To a large extent, Mr Putin’s own government is the unintentional driver of this renewal of Circassian feeling. In 2005, the Kremlin proposed merging the Republic of Adygea, one of three nominally autonomous territories for the Circassian people, with the surrounding Krasnodar region. That provoked the largest demonstrations Maykop, Adygea’s administrative centre, had ever seen.
 
Anger welled up again two years later when Mr Putin made his official pitch for Sochi. Addressing the International Olympic Committee, he praised the city’s rich history at the crossroads of cultures by saying: “The ancient Greeks lived around Sochi centuries ago.” He failed to mention the Circassians, on whose territory Sochi stood for centuries.
 
“This was perceived as an insult and really fomented Circassian activism around the world,” says Sufian Zhemukhov, a visiting scholar at George Washington University.
 
The historical sore point for the Circassian community is their expulsion from their ancestral lands, in the western Caucasus in the winter of 1864, during which at least hundreds of thousands died. It was an atrocity Circassian groups want recognised as genocide but which the Russian government refuses to address.
 
Krasnaya Polyana, the new billion-dollar ski resort for the Sochi games, is built on the site where most of the Circassians “cleansed” from the surrounding region froze and starved to death – almost exactly 150 years ago – as they awaited deportation.
 
Today, about 700,000 Circassians still live in the territory of the Russian Federation, with millions more in countries such as Turkey, Syria, Jordan, the US and Australia.
To many Circassians in Russia, Moscow’s reluctance to have a public discourse about their history reflects many of the larger ills of the Russian state. “The real problem is not the Olympics but the nature of federalism under Putin,” says a veteran Circassian community leader in Maykop. “There is supposed to be local autonomy but in fact no decisions are made at the regional level. Everything has to come from Moscow.”
Mr Khatko adds: “The entire ideological basis of the country comes from [Putin’s] imperial discourse.”
Russia is working on a new set of history textbooks after Mr Putin demanded they be reworked to present a unified set of evaluations and reflect a more patriotic world view. Circassian hopes to have their full story told could collide with this.
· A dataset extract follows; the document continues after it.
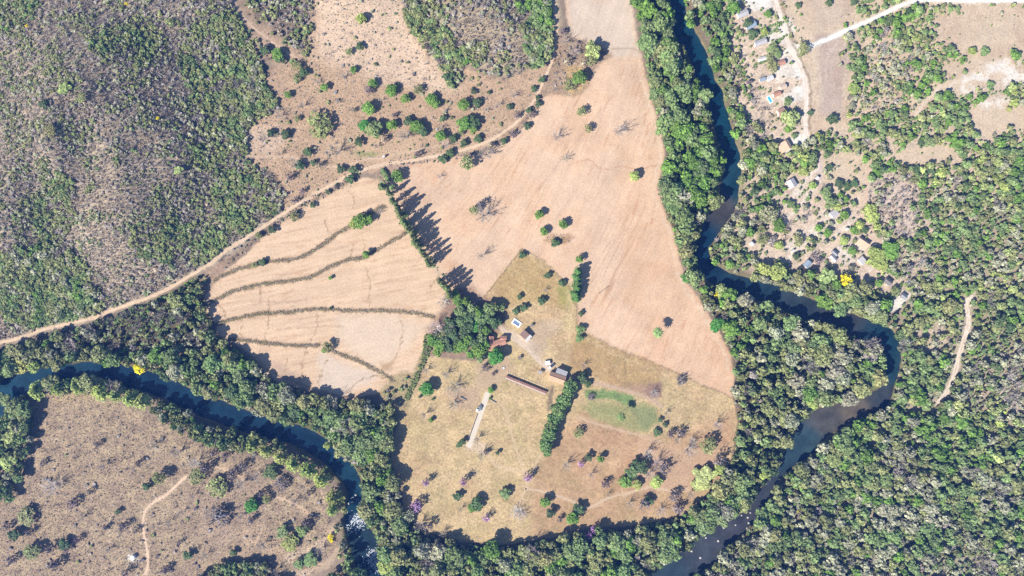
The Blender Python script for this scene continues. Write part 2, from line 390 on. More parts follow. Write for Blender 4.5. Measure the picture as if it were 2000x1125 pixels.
def plant(px, py, r, name, look, col, proto, h=None, group=None, sy=1.0, trunkf=0.45, rz=None, var=0.12):
    """a tree at a photo position: r = crown radius in pixels, h = height in metres"""
    R = r * PX
    if h is None: h = 1.0 + 1.75 * R
    zc = 0.55 * h
    x, y, z = at(px, py, zc)
    root = link(name, None, None, (x, y, z)); root.rotation_euler[2] = rng.uniform(0, 6.28) if rz is None else rz
    me = random.choice(PR[proto]); c = link('crown', me, root); f_ = 1 + var * np.clip(rng.normal(), -1.6, 1.6); c.color = (*[float(v) * f_ * (1 + .035 * rng.normal()) for v in col], 1)
    if proto in ('bare', 'sparse'): tz, cz = h / 1.5, 0.02 * h; sc = tz
    elif proto == 'bamboo': sc = h / 1.9; cz = 0
    elif proto == 'column': sc = h * 0.86 / 6.0; cz = h * 0.12
    elif proto == 'palm': sc = R; cz = h - 0.2 * R
    else: sc = h * (1 - trunkf * 0.55) / 2.0; cz = h * trunkf * 0.35
    R *= 1.2 if proto not in ('bare', 'sparse', 'bamboo', 'palm') else 1.05; c.scale = (R, R * sy, sc); c.location = (0, 0, cz)
    if proto != 'bamboo':
        t = link('trunk', random.choice(TRUNKS), root); k = h * (0.97 if proto == 'palm' else 0.72 if proto not in ('bare', 'sparse') else 0.5)
        t.scale = (max(k * 0.8, .6) if proto != 'palm' else 2.2, max(k * 0.8, .6) if proto != 'palm' else 2.2, k)
    noun, cat = NOUN[name]
    note(root, f"{look} {noun}", px, py, cat, group or f"{cat}s of the farmland")
    return root
def S(txt, hmul=None, group=None):
    """rows of "x,y,r,kind[,height]" """
    for q in txt.split():
        f = q.split(','); k = f[3]; look, name, proto = LOOK[k]; r = float(f[2])
        if r < 8 and name == 'broadleaf_tree' and len(f) < 5: name = 'shrub'
        if r < 9 and name == 'bare_tree' and len(f) < 5: name = 'bare_shrub'
        size = "small " if r < 8.5 else "large " if r > 14 else ""
        plant(float(f[0]), float(f[1]), r, name, size + look, COL[k], proto, float(f[4]) if len(f) > 4 else None, group, var=0.10)

# ------------------------------------------------------------------ ground: one sheet, dense where the camera looks
def axis(lo, hi, step, far):
    a = list(np.arange(lo, hi + step / 2, step)); s = step; p = a[-1]
    while p < far:
        s *= 1.5; p += s; a.append(p)
    s = step; p = a[0]
    while p > -far:
        s *= 1.5; p -= s; a.insert(0, p)
    return np.array(a)
gx = axis(-372, 372, 0.75, 4000); gy = axis(-215, 215, 0.75, 4000)
GX, GY = np.meshgrid(gx, gy); nx, ny = len(gx), len(gy)
gh = hill(GX, GY); PXg, PYg = project(GX, GY, gh)
near = (np.abs(PXg - 1000) < 1080) & (np.abs(PYg - 562) < 640)
sub = rivd(PXg[::8, ::8], PYg[::8, ::8]); rd = np.repeat(np.repeat(sub, 8, 0), 8, 1)[:ny, :nx]
near &= rd < 40; rd[near] = rivd(PXg[near], PYg[near])
GZ = gh - 3.6 * sstep(2.0, -7.0, rd + 3 * (vnoise(PXg / 9, PYg / 9, 8) - .5))
soil = np.zeros(GX.shape + (3,)); mott = np.full(GX.shape, 0.16)
wx = PXg + 9 * (fbm(PXg / 22, PYg / 22, 11) - .5) * 2; wy = PYg + 9 * (fbm(PXg / 22, PYg / 22, 12) - .5) * 2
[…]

Like other ethnic minorities, Circassians were suppressed in the Soviet Union, with changes to the administrative status of their territories and restrictions on the practice of Islam and the teaching of their language. One of the main trends in the revived national movement is for Circassians to call themselves this name – a Turkish moniker by which they were historically known abroad – instead of Adyge, a name imposed by the Soviet government.
 
Mr Khatko remembers that he learnt about his identity only as a sixth-grade student in Ukraine. The father of a schoolmate, a Cossack lorry driver who got around a lot, told him that he was Circassian. “He explained to me that the Adyge, the Shapsug and the Kabardins are all one people with one language,” says Mr Khatko.
 
From then on he started searching for the truth from scattered mentions of individual historical events that appeared in literature or maps – “like one spaghetti, and another one, and I put them all together. It is a fact that Circassia for a long time had a status bordering on statehood”.
 
While some overseas groups have more radical demands, such as independent statehood, Circassian intellectuals in Russia hope to promote teaching of their language and preserve what little is left of their historic and cultural heritage.
 
Even that may be difficult, observers say. “Once the games are over,” write Bo Petersson and Karina Vamling in “The Sochi Predicament”, a study of the challenges of the host city published last year, “ [The Circassians] will risk returning to the status of an internationally little-known minority.”